Furthermore, the board guidelines are clear that files like the Joannides
file are a part of the assassination record. So the CIA is legally
bound to search those files and to report on what they found, even
if the documents aren't released."
In affidavits filed in support of the lawsuit, Nelson and John Tunheim,
federal judge and former ARRB chair, called on the CIA to release
the withheld documents. Former ARRB general counsel Jeremy Gunn stated
that the Joannides' material meets the ARRB's definition of "assassination-related."
Last year, federal judge Richard Leon upheld the CIA's decision to
withhold the records. In a September 2006 decision, Leon declared
there was "not one scintilla of evidence" that the information
in Joannides' files is related to Kennedy's assassination. Attorney
Truong urged the appellate court to uphold Leon's decision, saying
the agency's record search was "reasonable and responsive."
In March 2007, twenty-two authors published an open letter in the
/New York Review of Books <http://www.nybooks.com/articles/19931>/,
calling on National Archivist Allen Weinstein to take possession of
the Joannides files from the CIA, review them for genuinely sensitive
and private information, and release them to the public. Echoing similar
open letters in 2003 <http://www.nybooks.com/articles/16865>
and 2005 <http://www.nybooks.com/articles/18193>,
the JFK writers declared that Joannides' role in the assassination
story required full disclosure of his files.

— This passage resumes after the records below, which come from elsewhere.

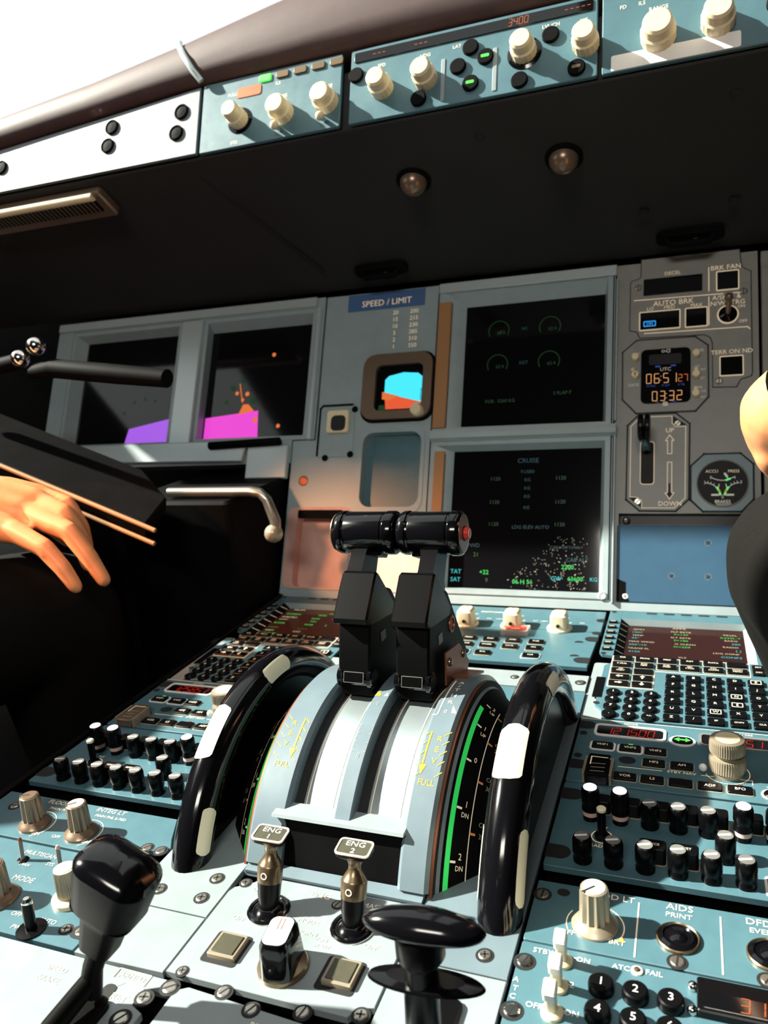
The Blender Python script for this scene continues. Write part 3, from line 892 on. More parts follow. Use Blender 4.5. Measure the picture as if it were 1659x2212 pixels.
# ---- speed brake panel, lever and panel aft of the engine panel
t = thing('speed_brake_unit', 'sun-whitened speed brake panel across the lower left corner, with a black lever slot', 'lever panel', 'ped', (-170, 220, -4))
mb = MB()
mb.prism([(-287, 150), (-54, 150), (-54, 251), (-62, 254), (-62, 264), (-54, 268), (-54, 272.6), (-287, 272.6)], -4, 0, PLATE, .3)
mb.text('ARMED', -73.4, 268.6, 5, LEG)
mb.frame(-84, 265, -63.2, 272.2, .5, .1, .4, LEG, .5)
mb.text('RET', -71.6, 255.4, 6, LEG)
mb.line([(-79, 250), (-76.5, 257.4), (-79.5, 257.4)], .6, LEG)
mb.line([(-80, 259), (-75, 264.6)], .6, LEG)
mb.text('1/2', -98, 232, 5, LEG)
mb.text('SPEED', -118, 262, 5, LEG)
mb.text('BRAKE', -118, 255, 5, LEG)
mb.plate(-84, 160, -76.4, 262, .1, .35, GROOVE, 3, .05)
part(mb, 'faceplate', t)
screw(t, -58.6, 259.2, 3.6, '+', 15)
screw(t, -62.2, 245.2, 4.0, '-', 60)
t = thing('speed_brake_lever', 'black speed brake lever with a wide domed grip, lower left', 'lever', 'ped', (-80, 235, 0))
mb = MB()
mb.tube([(-86, 186, 6), (-83, 212, 10), (-80, 240, 15), (-79, 248, 17)], [5.6, 5.6, 5.4, 5], BLACKR, 12)
mb.tube([(-79.4, 246, 10), (-77, 248.5, 24), (-69, 250.6, 42)], [6.4, 5.4, 5.4], BLACKR, 14, .8)
mb.plate(-92, 190, -72, 252, 0, 5, BLACKR, 5, 1.5)
part(mb, 'arm', t)
mb = MB()
mb.M = axisM((-70, 250.4, 40), (0.40, 0.0, 0.92))
L = []
for z, w, d in ((-6, 5.5, 6), (-3, 8.6, 8.4), (16, 10.6, 10), (21, 11.4, 10.6), (23, 15.5, 12), (24, 17.0, 13)):
    L.append([(x, y, z) for x, y in rrect(-w, -d, w, d, min(w, d) * .55, 5)])
mb.loops(L, BLACKR)
L = []
for z, w, d in ((23, 16.6, 13), (25, 17.4, 13.6), (46, 20.0, 15), (48, 20.2, 15.2), (51, 18.6, 13.8), (53.6, 14, 10.4), (55.4, 8, 6), (56, 3, 2)):
    L.append([(x, y, z) for x, y in rrect(-w, -d, w, d, min(w, d) * .75, 6)])
mb.loops(L[:4], BLACKR, True, False)
mb.loops(L[3:], GLOSS, False)
mb.M = None
part(mb, 'grip', t)

t = thing('rear_panel', 'pale panel at the lower edge below the engine panel', 'panel', 'ped', (0, 220, -4))
mb = MB()
mb.prism([(-46, 150), (46.6, 150), (46.6, 262), (42, 267), (34, 267.8), (-40, 271.6), (-46, 268)], -4, 0, PLATE, .3)
mb.text('RUD TRIM', 14, 260, 5, G_DCY if False else LEG)
part(mb, 'faceplate', t)
for a in ((-20.2, 273.6, 3.4, '-', 60), (24.6, 273.6, 3.4, '-', 80), (-1.1, 268, 3.4, '-', 65), (-49.4, 268.4, 3.8, '-', 40)):
    screw(t, *a)

# ---- flap lever
t = thing('flap_lever', 'black flap lever with a glossy mushroom handle, lower centre', 'lever', 'ped', (89, 272, 0))
mb = MB()
mb.plate(79, 236, 99, 300, 0, 3, BLACK, 4, 1)
mb.tube([(88, 272, 1), (89, 271.6, 30), (91, 271, 62)], [8.6, 8, 7.4], BLACK, 20)
mb.lathe(90.6, 271, [(9, 50), (11, 53), (11, 63), (10, 65)], BLACK, 26)
part(mb, 'stem', t)
mb = MB()
mb.M = Matrix.Translation((91.5, 271, 38)) @ Matrix.Rotation(R(5), 4, 'Z')
L = []
for z, w, d in ((-2.0, 17, 5), (-1.2, 25, 7), (0, 27, 8.2), (1.2, 26, 7.6), (2.0, 18, 5)):
    L.append([(w * cos(2 * PI * i / 36), d * sin(2 * PI * i / 36), z) for i in range(36)])
mb.loops(L, GLOSS)
mb.M = None
part(mb, 'lift_collar', t)
mb = MB()
mb.M = Matrix.Translation((93, 270.4, 66)) @ Matrix.Rotation(R(6), 4, 'Z') @ Matrix.Rotation(R(2), 4, 'Y')
L = []
for z, w, d in ((-3, 15, 5), (-1.6, 22, 7.6), (0, 26.5, 9.4), (2, 27.5, 9.8), (4.4, 25, 9), (7, 18, 6.8), (8.8, 10, 3.8), (9.4, 3, 1.2)):
    L.append([(w * cos(2 * PI * i / 40), d * sin(2 * PI * i / 40), z) for i in range(40)])
mb.loops(L, GLOSS, )
mb.M = None
part(mb, 'handle', t, sharp=70)
# ================================================================ THRUST QUADRANT
QY, QZ = 475.0, -51.0          # common axis of quadrant, scales and trim wheels
def on_arc(th_, r):
    t = R(th_)
    return (QY - r * sin(t), QZ + r * cos(t))
def arc_box(mb, x0, x1, r0, r1, t0, t1, m, n=40, ch=0.0, topm=None):
    sec = [(x0, r0), (x1, r0), (x1, r1 - ch), (x1 - ch, r1), (x0 + ch, r1), (x0, r1 - ch)] if ch else [(x0, r0), (x1, r0), (x1, r1), (x0, r1)]
    L = []
    for i in range(n + 1):
        th_ = t0 + (t1 - t0) * i / n
        L.append([(x, *on_arc(th_, r)) for x, r in sec])
    if t1 > t0:
        L = [l[::-1] for l in L]
    mb.loops(L, m)
def arc_strip(mb, x0, r0, x1, r1, t0, t1, m, n=30):
    vs, fs = [], []
    for i in range(n + 1):
        th_ = t0 + (t1 - t0) * i / n
        vs += [(x0, *on_arc(th_, r0)), (x1, *on_arc(th_, r1))]
    for i in range(n):
        a = 2 * i
        f = (a, a + 1, a + 3, a + 2)
        fs.append(f if t1 < t0 else f[::-1])
    mb.add(vs, fs, m)
def arcM(th_, x, r, tilt=0.0):
    # local x = right, y = forward along the arc, z = outward
    t = R(th_)
    y, z = on_arc(th_, r)
    M = Matrix(((1, 0, 0, x), (0, cos(t), -sin(t), y), (0, sin(t), cos(t), z), (0, 0, 0, 1)))
    return M @ Matrix.Rotation(R(tilt), 4, 'Y')

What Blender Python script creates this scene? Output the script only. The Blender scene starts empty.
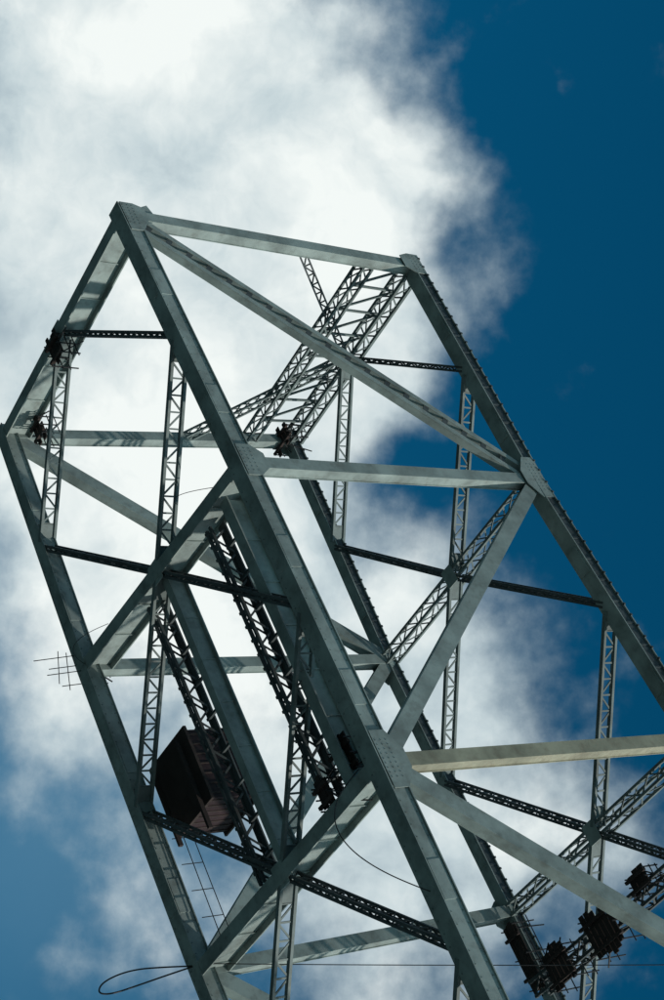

The signatories included novelists Norman Mailer and Don DeLillo,
filmmaker Stone, anti-conspiratorial authors Vincent Bugliosi and
Gerald Posner and pro-conspiracy journalists Anthony Summers and David
Talbot -- an unusual display of consensus in such a hotly contested
subject. In response, Weinstein said that the Archives staff has met
with the CIA and discussed concerns related to the Joannides files
that remain at the agency. "We expect to receive a response from
the CIA in the near future," he wrote in August. Two months later,
the request is still pending. When it comes to obeying the law on
JFK records, the CIA is still considering its options.
A decision in Morley v. CIA is expected before the end of the year.